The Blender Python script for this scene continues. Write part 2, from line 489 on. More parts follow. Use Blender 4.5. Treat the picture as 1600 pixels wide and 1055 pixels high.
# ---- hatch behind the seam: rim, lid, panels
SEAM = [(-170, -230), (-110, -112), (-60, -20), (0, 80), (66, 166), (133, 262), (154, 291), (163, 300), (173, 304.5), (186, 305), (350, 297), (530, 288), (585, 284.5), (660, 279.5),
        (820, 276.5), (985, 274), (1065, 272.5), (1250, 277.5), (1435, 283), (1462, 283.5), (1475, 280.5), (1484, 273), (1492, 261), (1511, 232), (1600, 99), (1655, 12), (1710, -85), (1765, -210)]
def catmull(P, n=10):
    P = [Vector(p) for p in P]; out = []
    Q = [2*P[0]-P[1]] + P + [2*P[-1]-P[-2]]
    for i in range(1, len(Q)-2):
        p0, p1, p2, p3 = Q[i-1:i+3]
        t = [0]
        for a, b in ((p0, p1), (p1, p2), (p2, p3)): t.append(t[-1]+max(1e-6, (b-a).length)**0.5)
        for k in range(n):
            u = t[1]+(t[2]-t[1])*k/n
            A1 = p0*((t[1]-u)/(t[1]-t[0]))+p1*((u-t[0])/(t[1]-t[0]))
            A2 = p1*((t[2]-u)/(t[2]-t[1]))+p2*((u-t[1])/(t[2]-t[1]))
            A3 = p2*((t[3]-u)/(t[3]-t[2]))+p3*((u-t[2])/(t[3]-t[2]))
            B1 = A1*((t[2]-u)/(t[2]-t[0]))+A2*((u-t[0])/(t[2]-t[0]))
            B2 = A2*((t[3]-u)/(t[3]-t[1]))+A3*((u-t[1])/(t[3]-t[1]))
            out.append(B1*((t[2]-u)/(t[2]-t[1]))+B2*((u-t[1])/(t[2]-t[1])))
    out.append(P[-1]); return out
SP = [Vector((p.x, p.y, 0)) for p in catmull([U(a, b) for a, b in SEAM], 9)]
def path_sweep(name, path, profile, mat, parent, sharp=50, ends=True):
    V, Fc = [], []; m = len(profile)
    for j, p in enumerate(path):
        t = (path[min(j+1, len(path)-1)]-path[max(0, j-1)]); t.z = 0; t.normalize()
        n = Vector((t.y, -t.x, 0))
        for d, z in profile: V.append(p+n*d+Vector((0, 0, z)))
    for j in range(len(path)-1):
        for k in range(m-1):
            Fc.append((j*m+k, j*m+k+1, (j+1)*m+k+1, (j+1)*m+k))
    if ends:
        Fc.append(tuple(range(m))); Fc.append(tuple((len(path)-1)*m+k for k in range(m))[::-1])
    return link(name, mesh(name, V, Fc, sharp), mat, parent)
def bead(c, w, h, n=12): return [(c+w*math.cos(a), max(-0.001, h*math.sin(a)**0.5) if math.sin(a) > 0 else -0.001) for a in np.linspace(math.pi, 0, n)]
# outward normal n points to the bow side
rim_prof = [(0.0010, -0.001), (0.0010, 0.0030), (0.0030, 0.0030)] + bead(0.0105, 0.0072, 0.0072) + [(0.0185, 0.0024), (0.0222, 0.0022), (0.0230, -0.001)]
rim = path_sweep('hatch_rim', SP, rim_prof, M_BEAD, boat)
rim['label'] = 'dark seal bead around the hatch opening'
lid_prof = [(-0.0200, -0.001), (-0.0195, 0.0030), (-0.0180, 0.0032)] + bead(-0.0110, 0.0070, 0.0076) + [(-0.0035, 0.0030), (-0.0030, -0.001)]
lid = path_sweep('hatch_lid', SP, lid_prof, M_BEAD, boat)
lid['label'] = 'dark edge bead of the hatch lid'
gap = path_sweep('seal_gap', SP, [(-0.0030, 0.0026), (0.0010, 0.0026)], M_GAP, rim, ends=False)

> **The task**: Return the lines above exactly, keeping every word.

> **Full response**:
The Blender Python script for this scene continues. Write part 2, from line 489 on. More parts follow. Use Blender 4.5. Treat the picture as 1600 pixels wide and 1055 pixels high.
# ---- hatch behind the seam: rim, lid, panels
SEAM = [(-170, -230), (-110, -112), (-60, -20), (0, 80), (66, 166), (133, 262), (154, 291), (163, 300), (173, 304.5), (186, 305), (350, 297), (530, 288), (585, 284.5), (660, 279.5),
        (820, 276.5), (985, 274), (1065, 272.5), (1250, 277.5), (1435, 283), (1462, 283.5), (1475, 280.5), (1484, 273), (1492, 261), (1511, 232), (1600, 99), (1655, 12), (1710, -85), (1765, -210)]
def catmull(P, n=10):
    P = [Vector(p) for p in P]; out = []
    Q = [2*P[0]-P[1]] + P + [2*P[-1]-P[-2]]
    for i in range(1, len(Q)-2):
        p0, p1, p2, p3 = Q[i-1:i+3]
        t = [0]
        for a, b in ((p0, p1), (p1, p2), (p2, p3)): t.append(t[-1]+max(1e-6, (b-a).length)**0.5)
        for k in range(n):
            u = t[1]+(t[2]-t[1])*k/n
            A1 = p0*((t[1]-u)/(t[1]-t[0]))+p1*((u-t[0])/(t[1]-t[0]))
            A2 = p1*((t[2]-u)/(t[2]-t[1]))+p2*((u-t[1])/(t[2]-t[1]))
            A3 = p2*((t[3]-u)/(t[3]-t[2]))+p3*((u-t[2])/(t[3]-t[2]))
            B1 = A1*((t[2]-u)/(t[2]-t[0]))+A2*((u-t[0])/(t[2]-t[0]))
            B2 = A2*((t[3]-u)/(t[3]-t[1]))+A3*((u-t[1])/(t[3]-t[1]))
            out.append(B1*((t[2]-u)/(t[2]-t[1]))+B2*((u-t[1])/(t[2]-t[1])))
    out.append(P[-1]); return out
SP = [Vector((p.x, p.y, 0)) for p in catmull([U(a, b) for a, b in SEAM], 9)]
def path_sweep(name, path, profile, mat, parent, sharp=50, ends=True):
    V, Fc = [], []; m = len(profile)
    for j, p in enumerate(path):
        t = (path[min(j+1, len(path)-1)]-path[max(0, j-1)]); t.z = 0; t.normalize()
        n = Vector((t.y, -t.x, 0))
        for d, z in profile: V.append(p+n*d+Vector((0, 0, z)))
    for j in range(len(path)-1):
        for k in range(m-1):
            Fc.append((j*m+k, j*m+k+1, (j+1)*m+k+1, (j+1)*m+k))
    if ends:
        Fc.append(tuple(range(m))); Fc.append(tuple((len(path)-1)*m+k for k in range(m))[::-1])
    return link(name, mesh(name, V, Fc, sharp), mat, parent)
def bead(c, w, h, n=12): return [(c+w*math.cos(a), max(-0.001, h*math.sin(a)**0.5) if math.sin(a) > 0 else -0.001) for a in np.linspace(math.pi, 0, n)]
# outward normal n points to the bow side
rim_prof = [(0.0010, -0.001), (0.0010, 0.0030), (0.0030, 0.0030)] + bead(0.0105, 0.0072, 0.0072) + [(0.0185, 0.0024), (0.0222, 0.0022), (0.0230, -0.001)]
rim = path_sweep('hatch_rim', SP, rim_prof, M_BEAD, boat)
rim['label'] = 'dark seal bead around the hatch opening'
lid_prof = [(-0.0200, -0.001), (-0.0195, 0.0030), (-0.0180, 0.0032)] + bead(-0.0110, 0.0070, 0.0076) + [(-0.0035, 0.0030), (-0.0030, -0.001)]
lid = path_sweep('hatch_lid', SP, lid_prof, M_BEAD, boat)
lid['label'] = 'dark edge bead of the hatch lid'
gap = path_sweep('seal_gap', SP, [(-0.0030, 0.0026), (0.0010, 0.0026)], M_GAP, rim, ends=False)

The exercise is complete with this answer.